* STATED PROBLEM *
Check every line below for the word "parts" and copy the ones that have it.

* COLLECTED DATA *
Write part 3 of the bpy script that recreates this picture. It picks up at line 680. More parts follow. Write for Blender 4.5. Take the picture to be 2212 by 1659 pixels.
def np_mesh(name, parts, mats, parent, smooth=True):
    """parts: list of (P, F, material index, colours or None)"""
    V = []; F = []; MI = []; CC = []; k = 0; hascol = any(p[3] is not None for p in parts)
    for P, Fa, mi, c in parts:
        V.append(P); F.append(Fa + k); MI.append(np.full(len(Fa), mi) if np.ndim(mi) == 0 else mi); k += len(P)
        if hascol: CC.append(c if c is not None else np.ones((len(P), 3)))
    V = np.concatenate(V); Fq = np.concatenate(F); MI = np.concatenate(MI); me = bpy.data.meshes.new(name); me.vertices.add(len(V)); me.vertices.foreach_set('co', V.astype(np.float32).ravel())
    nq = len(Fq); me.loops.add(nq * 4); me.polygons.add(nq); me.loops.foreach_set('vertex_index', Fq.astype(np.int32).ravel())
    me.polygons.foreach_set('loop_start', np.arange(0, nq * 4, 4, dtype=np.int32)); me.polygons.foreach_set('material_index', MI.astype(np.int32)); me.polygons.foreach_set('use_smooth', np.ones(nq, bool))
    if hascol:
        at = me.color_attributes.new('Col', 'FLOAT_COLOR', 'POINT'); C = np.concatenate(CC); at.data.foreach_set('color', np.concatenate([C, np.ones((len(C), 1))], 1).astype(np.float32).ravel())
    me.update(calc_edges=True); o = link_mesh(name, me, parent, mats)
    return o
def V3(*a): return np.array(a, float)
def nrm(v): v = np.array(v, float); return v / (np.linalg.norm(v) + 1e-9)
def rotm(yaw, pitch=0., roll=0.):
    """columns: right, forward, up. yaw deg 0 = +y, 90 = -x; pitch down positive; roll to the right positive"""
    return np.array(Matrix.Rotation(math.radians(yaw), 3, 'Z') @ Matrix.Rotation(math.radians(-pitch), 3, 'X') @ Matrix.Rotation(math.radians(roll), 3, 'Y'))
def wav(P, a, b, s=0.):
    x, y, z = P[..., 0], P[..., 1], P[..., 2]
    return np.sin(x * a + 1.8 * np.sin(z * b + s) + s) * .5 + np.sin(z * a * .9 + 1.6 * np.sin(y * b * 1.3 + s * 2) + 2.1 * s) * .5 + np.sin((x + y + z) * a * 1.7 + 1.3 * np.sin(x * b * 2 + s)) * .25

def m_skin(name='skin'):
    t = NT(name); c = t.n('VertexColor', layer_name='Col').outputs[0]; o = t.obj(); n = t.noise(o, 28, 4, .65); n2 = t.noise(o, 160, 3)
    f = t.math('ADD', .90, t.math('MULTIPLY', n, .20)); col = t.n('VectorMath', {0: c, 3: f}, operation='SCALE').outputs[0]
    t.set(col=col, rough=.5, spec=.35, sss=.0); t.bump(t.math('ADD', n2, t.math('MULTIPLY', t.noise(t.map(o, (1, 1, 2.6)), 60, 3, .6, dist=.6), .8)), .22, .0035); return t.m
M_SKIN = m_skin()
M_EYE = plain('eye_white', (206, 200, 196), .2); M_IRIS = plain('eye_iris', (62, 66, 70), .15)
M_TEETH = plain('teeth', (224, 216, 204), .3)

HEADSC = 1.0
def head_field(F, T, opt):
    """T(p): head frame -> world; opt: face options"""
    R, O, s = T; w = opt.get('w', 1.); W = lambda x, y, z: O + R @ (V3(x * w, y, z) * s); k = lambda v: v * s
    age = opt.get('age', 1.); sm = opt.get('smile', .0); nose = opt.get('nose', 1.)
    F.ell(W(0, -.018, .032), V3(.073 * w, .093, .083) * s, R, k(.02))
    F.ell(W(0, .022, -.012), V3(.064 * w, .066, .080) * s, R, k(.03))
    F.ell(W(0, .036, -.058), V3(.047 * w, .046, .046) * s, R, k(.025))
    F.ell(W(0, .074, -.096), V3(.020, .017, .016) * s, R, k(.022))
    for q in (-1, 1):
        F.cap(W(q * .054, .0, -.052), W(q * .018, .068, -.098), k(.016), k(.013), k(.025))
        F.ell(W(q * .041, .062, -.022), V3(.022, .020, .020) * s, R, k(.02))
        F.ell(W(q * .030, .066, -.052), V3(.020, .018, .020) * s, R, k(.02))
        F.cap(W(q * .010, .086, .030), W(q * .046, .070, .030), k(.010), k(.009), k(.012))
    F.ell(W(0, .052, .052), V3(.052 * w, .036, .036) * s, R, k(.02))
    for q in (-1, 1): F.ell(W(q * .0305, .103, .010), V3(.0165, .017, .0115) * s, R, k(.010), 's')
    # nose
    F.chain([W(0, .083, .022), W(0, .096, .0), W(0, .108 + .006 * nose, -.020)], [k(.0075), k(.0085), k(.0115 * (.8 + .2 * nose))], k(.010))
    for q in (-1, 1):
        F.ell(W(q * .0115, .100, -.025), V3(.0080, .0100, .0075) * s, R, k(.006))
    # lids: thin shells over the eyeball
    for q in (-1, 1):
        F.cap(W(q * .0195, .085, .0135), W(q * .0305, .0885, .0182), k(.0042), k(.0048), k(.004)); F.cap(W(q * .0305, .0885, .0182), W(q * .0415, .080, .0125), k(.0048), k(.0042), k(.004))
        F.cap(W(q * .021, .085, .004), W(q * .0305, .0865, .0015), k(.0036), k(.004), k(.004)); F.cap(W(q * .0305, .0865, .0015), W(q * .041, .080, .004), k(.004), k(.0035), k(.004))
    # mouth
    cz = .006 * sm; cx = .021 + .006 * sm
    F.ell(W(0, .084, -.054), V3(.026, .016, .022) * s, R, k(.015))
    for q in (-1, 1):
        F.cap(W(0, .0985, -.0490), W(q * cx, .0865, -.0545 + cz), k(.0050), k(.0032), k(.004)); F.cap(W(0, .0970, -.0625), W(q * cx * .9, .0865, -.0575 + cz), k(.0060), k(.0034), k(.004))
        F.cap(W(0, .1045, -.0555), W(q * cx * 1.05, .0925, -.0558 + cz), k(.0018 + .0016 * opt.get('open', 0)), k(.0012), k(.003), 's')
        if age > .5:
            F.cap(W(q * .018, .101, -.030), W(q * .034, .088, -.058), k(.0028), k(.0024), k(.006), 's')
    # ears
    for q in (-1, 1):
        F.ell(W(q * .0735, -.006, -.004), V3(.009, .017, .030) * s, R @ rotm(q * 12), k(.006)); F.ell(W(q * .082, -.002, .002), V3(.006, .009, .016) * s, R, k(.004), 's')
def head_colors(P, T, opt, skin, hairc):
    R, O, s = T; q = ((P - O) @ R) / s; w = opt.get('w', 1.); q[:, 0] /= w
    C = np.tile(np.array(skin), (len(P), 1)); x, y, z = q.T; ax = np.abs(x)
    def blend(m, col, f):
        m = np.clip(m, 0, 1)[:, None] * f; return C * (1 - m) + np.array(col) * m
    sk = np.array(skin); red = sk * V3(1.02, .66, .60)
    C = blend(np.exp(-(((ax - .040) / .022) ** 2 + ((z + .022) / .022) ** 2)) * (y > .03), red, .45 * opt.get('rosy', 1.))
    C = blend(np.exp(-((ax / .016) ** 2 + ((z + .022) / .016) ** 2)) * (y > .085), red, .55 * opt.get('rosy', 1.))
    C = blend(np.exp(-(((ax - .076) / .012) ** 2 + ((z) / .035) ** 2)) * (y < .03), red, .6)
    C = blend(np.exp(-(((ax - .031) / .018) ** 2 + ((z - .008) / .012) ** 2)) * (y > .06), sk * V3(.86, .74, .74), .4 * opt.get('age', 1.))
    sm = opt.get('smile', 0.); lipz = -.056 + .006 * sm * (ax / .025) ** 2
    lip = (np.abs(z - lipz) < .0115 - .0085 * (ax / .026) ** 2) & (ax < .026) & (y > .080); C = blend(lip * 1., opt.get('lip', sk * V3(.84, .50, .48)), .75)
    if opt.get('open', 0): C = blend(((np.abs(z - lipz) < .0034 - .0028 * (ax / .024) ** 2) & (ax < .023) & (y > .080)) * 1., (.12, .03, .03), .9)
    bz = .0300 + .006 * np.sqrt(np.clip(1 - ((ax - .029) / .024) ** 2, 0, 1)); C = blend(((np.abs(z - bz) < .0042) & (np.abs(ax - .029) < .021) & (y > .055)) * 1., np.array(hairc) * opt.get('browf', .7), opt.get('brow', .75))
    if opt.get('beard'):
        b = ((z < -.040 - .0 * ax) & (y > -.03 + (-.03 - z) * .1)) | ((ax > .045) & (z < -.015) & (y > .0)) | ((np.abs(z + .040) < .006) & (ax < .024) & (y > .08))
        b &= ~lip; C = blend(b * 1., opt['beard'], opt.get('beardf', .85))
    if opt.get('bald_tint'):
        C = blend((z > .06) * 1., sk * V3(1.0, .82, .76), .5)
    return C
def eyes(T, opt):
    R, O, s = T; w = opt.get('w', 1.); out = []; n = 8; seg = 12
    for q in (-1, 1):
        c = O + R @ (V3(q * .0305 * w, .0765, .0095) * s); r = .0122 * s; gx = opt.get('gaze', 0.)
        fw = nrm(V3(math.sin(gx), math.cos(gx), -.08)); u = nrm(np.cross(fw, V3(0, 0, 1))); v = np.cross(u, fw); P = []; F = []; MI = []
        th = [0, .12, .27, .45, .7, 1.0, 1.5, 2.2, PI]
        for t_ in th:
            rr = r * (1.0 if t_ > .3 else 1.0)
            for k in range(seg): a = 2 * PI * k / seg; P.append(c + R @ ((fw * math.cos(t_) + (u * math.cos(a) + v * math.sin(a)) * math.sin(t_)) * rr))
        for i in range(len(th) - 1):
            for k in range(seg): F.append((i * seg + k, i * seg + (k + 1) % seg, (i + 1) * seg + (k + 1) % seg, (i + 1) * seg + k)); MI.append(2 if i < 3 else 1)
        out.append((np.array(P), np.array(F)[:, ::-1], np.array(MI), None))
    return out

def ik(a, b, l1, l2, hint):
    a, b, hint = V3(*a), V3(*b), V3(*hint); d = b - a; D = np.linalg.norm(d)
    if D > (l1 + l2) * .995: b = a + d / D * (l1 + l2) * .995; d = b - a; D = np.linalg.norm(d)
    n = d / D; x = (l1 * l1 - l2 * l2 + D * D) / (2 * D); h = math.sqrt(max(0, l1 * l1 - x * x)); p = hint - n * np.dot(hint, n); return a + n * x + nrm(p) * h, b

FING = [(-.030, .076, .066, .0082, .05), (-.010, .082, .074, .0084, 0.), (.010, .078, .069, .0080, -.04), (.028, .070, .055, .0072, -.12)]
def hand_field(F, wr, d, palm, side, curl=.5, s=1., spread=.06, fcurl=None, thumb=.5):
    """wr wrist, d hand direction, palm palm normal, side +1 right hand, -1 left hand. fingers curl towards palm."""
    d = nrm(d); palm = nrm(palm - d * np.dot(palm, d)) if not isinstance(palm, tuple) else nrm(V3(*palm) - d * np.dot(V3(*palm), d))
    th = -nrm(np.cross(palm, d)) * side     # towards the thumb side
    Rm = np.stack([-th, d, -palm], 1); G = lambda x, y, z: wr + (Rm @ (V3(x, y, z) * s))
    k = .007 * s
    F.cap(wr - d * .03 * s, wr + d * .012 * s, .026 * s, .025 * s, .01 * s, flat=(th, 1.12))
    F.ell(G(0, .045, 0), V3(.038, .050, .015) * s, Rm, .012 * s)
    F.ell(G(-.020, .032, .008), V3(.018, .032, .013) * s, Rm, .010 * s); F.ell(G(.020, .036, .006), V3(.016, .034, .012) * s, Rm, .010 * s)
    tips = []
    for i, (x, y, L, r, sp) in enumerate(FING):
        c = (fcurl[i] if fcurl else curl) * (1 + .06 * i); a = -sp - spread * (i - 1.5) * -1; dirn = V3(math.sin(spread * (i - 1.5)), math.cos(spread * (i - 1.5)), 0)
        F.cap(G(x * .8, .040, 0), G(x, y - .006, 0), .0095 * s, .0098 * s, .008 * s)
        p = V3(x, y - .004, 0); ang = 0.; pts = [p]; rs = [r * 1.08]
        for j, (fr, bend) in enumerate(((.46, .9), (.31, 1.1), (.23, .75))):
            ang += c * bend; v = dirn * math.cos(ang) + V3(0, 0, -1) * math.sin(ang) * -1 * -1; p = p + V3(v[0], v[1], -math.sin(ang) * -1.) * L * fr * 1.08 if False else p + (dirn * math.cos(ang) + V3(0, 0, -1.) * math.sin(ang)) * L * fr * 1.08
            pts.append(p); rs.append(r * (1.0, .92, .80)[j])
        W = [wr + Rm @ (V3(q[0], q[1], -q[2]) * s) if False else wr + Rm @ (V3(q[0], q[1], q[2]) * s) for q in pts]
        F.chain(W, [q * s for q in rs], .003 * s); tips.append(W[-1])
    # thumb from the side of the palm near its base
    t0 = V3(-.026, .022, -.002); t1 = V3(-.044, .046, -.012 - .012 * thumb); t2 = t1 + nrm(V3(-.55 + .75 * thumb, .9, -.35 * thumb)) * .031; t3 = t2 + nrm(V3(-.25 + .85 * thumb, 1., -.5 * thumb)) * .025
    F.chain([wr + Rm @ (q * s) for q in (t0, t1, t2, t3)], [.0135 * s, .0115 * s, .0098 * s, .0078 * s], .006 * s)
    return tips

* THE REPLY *
Write part 3 of the bpy script that recreates this picture. It picks up at line 680. More parts follow. Write for Blender 4.5. Take the picture to be 2212 by 1659 pixels.
def np_mesh(name, parts, mats, parent, smooth=True):
    """parts: list of (P, F, material index, colours or None)"""
    V = []; F = []; MI = []; CC = []; k = 0; hascol = any(p[3] is not None for p in parts)
    for P, Fa, mi, c in parts:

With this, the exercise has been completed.